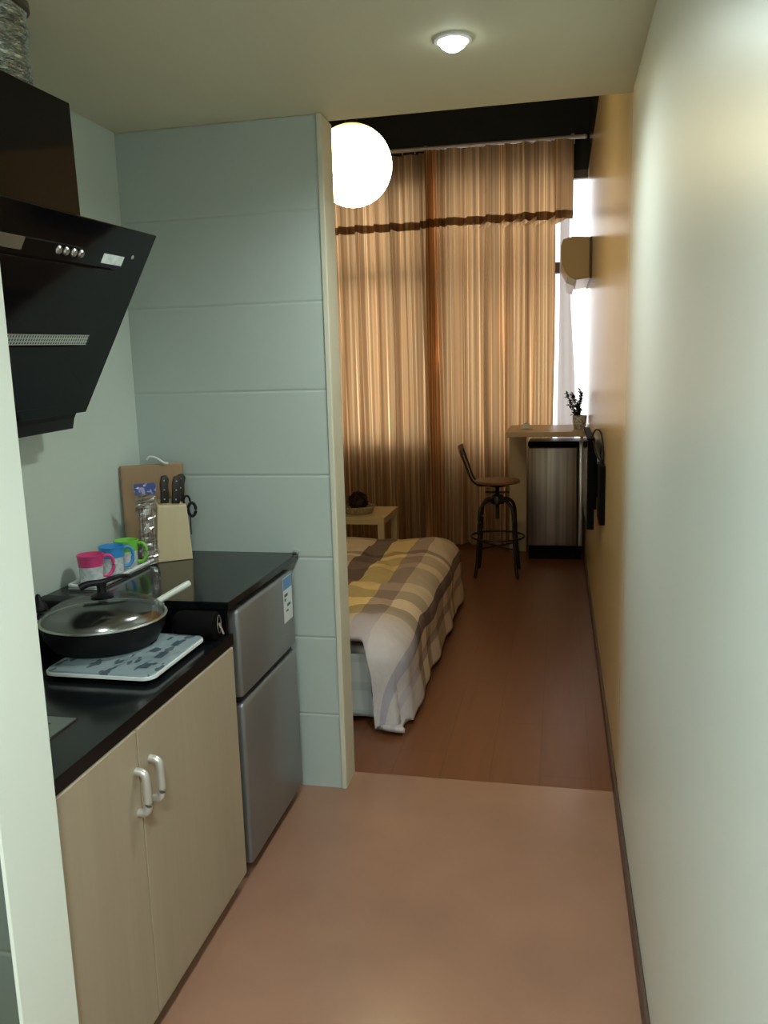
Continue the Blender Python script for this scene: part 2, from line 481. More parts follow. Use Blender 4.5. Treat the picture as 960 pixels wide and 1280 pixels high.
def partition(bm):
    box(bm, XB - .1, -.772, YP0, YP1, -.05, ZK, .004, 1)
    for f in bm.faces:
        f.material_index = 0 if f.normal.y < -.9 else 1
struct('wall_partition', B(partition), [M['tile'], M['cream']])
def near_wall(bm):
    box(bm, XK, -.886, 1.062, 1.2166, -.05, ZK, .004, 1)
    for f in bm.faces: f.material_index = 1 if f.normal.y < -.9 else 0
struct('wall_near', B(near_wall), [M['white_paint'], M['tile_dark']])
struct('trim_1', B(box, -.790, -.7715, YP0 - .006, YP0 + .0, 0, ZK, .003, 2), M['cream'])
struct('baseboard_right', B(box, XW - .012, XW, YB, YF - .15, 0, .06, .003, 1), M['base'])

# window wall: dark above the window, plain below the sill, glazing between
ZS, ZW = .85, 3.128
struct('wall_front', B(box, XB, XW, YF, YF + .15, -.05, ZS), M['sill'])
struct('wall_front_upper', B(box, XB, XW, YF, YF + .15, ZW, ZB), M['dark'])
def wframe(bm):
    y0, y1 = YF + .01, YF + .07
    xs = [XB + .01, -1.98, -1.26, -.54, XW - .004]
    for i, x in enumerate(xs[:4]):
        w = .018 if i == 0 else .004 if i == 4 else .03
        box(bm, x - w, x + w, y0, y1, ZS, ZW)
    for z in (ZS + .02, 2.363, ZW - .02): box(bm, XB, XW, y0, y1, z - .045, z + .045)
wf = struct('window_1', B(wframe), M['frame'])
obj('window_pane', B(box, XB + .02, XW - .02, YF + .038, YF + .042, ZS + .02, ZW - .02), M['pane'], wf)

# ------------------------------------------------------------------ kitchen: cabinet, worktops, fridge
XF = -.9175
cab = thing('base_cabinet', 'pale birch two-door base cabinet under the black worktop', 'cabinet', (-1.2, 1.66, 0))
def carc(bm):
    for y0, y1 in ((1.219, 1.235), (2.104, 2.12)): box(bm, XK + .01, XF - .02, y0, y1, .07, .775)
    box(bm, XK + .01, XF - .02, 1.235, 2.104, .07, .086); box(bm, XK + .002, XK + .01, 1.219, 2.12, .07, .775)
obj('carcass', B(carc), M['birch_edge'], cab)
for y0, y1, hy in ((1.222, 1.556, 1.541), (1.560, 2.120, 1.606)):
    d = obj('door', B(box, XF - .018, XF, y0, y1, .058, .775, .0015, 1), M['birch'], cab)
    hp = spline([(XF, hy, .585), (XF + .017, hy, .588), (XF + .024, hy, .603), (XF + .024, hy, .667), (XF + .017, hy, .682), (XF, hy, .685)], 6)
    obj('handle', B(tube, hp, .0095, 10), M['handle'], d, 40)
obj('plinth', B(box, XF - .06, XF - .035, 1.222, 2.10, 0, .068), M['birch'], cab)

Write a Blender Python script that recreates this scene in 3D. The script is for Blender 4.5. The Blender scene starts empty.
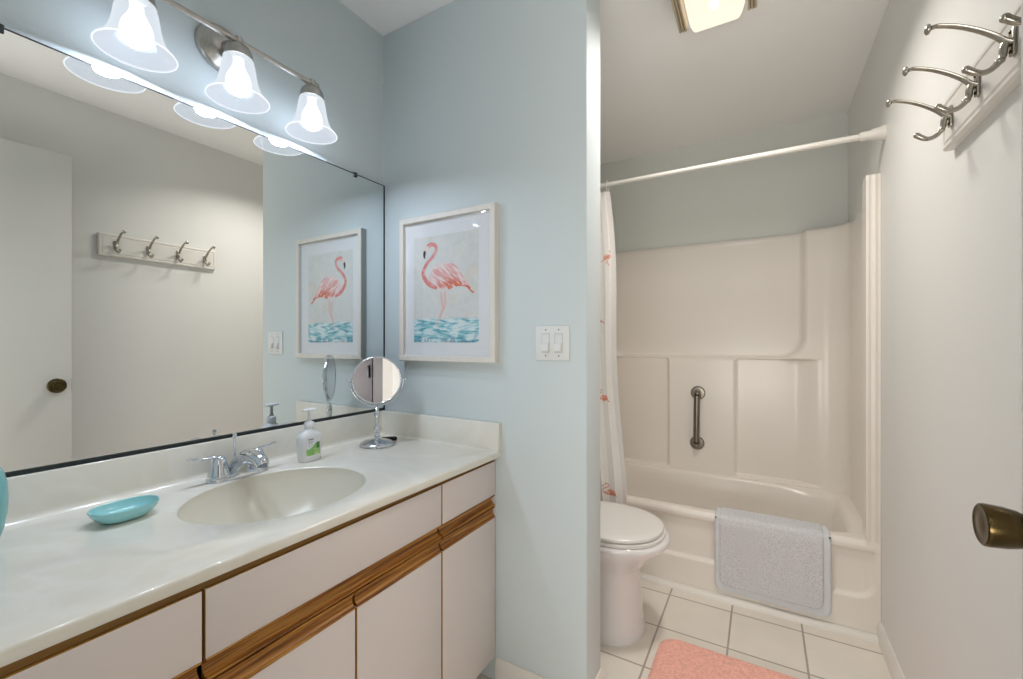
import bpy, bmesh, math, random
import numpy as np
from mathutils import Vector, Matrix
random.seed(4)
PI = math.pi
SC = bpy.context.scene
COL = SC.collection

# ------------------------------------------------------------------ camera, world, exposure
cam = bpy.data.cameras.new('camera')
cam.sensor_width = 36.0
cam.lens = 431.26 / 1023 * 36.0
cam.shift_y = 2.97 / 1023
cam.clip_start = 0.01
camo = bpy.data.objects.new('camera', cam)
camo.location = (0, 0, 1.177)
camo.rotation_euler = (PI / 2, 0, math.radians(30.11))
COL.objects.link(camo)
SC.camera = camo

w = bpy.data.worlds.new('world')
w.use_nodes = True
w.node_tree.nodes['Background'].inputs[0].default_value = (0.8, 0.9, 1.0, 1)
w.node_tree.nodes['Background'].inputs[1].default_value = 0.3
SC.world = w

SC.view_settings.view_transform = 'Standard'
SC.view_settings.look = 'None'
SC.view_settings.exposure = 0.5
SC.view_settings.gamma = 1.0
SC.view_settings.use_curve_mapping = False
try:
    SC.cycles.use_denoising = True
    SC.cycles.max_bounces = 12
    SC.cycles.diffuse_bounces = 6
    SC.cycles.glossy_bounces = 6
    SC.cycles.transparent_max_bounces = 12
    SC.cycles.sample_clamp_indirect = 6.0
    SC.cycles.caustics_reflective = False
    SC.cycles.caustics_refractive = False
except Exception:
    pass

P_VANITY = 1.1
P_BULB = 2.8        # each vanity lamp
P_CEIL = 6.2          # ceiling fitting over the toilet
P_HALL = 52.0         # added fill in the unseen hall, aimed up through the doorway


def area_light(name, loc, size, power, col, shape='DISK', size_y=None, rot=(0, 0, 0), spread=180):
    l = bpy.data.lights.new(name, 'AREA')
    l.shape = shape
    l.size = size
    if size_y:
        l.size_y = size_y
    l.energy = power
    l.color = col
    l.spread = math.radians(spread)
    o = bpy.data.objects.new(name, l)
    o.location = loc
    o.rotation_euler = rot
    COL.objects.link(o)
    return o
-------
Required work:
Omit every picture, and otherwise quote the entries exactly.

Full output:
Continue the Blender Python script for this scene: part 2, from line 481. More parts follow. Use Blender 4.5. Treat the picture as 960 pixels wide and 1280 pixels high.
def partition(bm):
    box(bm, XB - .1, -.772, YP0, YP1, -.05, ZK, .004, 1)
    for f in bm.faces:
        f.material_index = 0 if f.normal.y < -.9 else 1
struct('wall_partition', B(partition), [M['tile'], M['cream']])
def near_wall(bm):
    box(bm, XK, -.886, 1.062, 1.2166, -.05, ZK, .004, 1)
    for f in bm.faces: f.material_index = 1 if f.normal.y < -.9 else 0
struct('wall_near', B(near_wall), [M['white_paint'], M['tile_dark']])
struct('trim_1', B(box, -.790, -.7715, YP0 - .006, YP0 + .0, 0, ZK, .003, 2), M['cream'])
struct('baseboard_right', B(box, XW - .012, XW, YB, YF - .15, 0, .06, .003, 1), M['base'])

# window wall: dark above the window, plain below the sill, glazing between
ZS, ZW = .85, 3.128
struct('wall_front', B(box, XB, XW, YF, YF + .15, -.05, ZS), M['sill'])
struct('wall_front_upper', B(box, XB, XW, YF, YF + .15, ZW, ZB), M['dark'])
def wframe(bm):
    y0, y1 = YF + .01, YF + .07
    xs = [XB + .01, -1.98, -1.26, -.54, XW - .004]
    for i, x in enumerate(xs[:4]):
        w = .018 if i == 0 else .004 if i == 4 else .03
        box(bm, x - w, x + w, y0, y1, ZS, ZW)
    for z in (ZS + .02, 2.363, ZW - .02): box(bm, XB, XW, y0, y1, z - .045, z + .045)
wf = struct('window_1', B(wframe), M['frame'])
obj('window_pane', B(box, XB + .02, XW - .02, YF + .038, YF + .042, ZS + .02, ZW - .02), M['pane'], wf)

# ------------------------------------------------------------------ kitchen: cabinet, worktops, fridge
XF = -.9175
cab = thing('base_cabinet', 'pale birch two-door base cabinet under the black worktop', 'cabinet', (-1.2, 1.66, 0))
def carc(bm):
    for y0, y1 in ((1.219, 1.235), (2.104, 2.12)): box(bm, XK + .01, XF - .02, y0, y1, .07, .775)
    box(bm, XK + .01, XF - .02, 1.235, 2.104, .07, .086); box(bm, XK + .002, XK + .01, 1.219, 2.12, .07, .775)
obj('carcass', B(carc), M['birch_edge'], cab)
for y0, y1, hy in ((1.222, 1.556, 1.541), (1.560, 2.120, 1.606)):
    d = obj('door', B(box, XF - .018, XF, y0, y1, .058, .775, .0015, 1), M['birch'], cab)
    hp = spline([(XF, hy, .585), (XF + .017, hy, .588), (XF + .024, hy, .603), (XF + .024, hy, .667), (XF + .017, hy, .682), (XF, hy, .685)], 6)
    obj('handle', B(tube, hp, .0095, 10), M['handle'], d, 40)
obj('plinth', B(box, XF - .06, XF - .035, 1.222, 2.10, 0, .068), M['birch'], cab)

Write a Blender Python script that recreates this scene in 3D. The script is for Blender 4.5. The Blender scene starts empty.
import bpy, bmesh, math, random
import numpy as np
from mathutils import Vector, Matrix
random.seed(4)
PI = math.pi
SC = bpy.context.scene
COL = SC.collection

# ------------------------------------------------------------------ camera, world, exposure
cam = bpy.data.cameras.new('camera')
cam.sensor_width = 36.0
cam.lens = 431.26 / 1023 * 36.0
cam.shift_y = 2.97 / 1023
cam.clip_start = 0.01
camo = bpy.data.objects.new('camera', cam)
camo.location = (0, 0, 1.177)
camo.rotation_euler = (PI / 2, 0, math.radians(30.11))
COL.objects.link(camo)
SC.camera = camo

w = bpy.data.worlds.new('world')
w.use_nodes = True
w.node_tree.nodes['Background'].inputs[0].default_value = (0.8, 0.9, 1.0, 1)
w.node_tree.nodes['Background'].inputs[1].default_value = 0.3
SC.world = w

SC.view_settings.view_transform = 'Standard'
SC.view_settings.look = 'None'
SC.view_settings.exposure = 0.5
SC.view_settings.gamma = 1.0
SC.view_settings.use_curve_mapping = False
try:
    SC.cycles.use_denoising = True
    SC.cycles.max_bounces = 12
    SC.cycles.diffuse_bounces = 6
    SC.cycles.glossy_bounces = 6
    SC.cycles.transparent_max_bounces = 12
    SC.cycles.sample_clamp_indirect = 6.0
    SC.cycles.caustics_reflective = False
    SC.cycles.caustics_refractive = False
except Exception:
    pass

P_VANITY = 1.1
P_BULB = 2.8        # each vanity lamp
P_CEIL = 6.2          # ceiling fitting over the toilet
P_HALL = 52.0         # added fill in the unseen hall, aimed up through the doorway


def area_light(name, loc, size, power, col, shape='DISK', size_y=None, rot=(0, 0, 0), spread=180):
    l = bpy.data.lights.new(name, 'AREA')
    l.shape = shape
    l.size = size
    if size_y:
        l.size_y = size_y
    l.energy = power
    l.color = col
    l.spread = math.radians(spread)
    o = bpy.data.objects.new(name, l)
    o.location = loc
    o.rotation_euler = rot
    COL.objects.link(o)
    return o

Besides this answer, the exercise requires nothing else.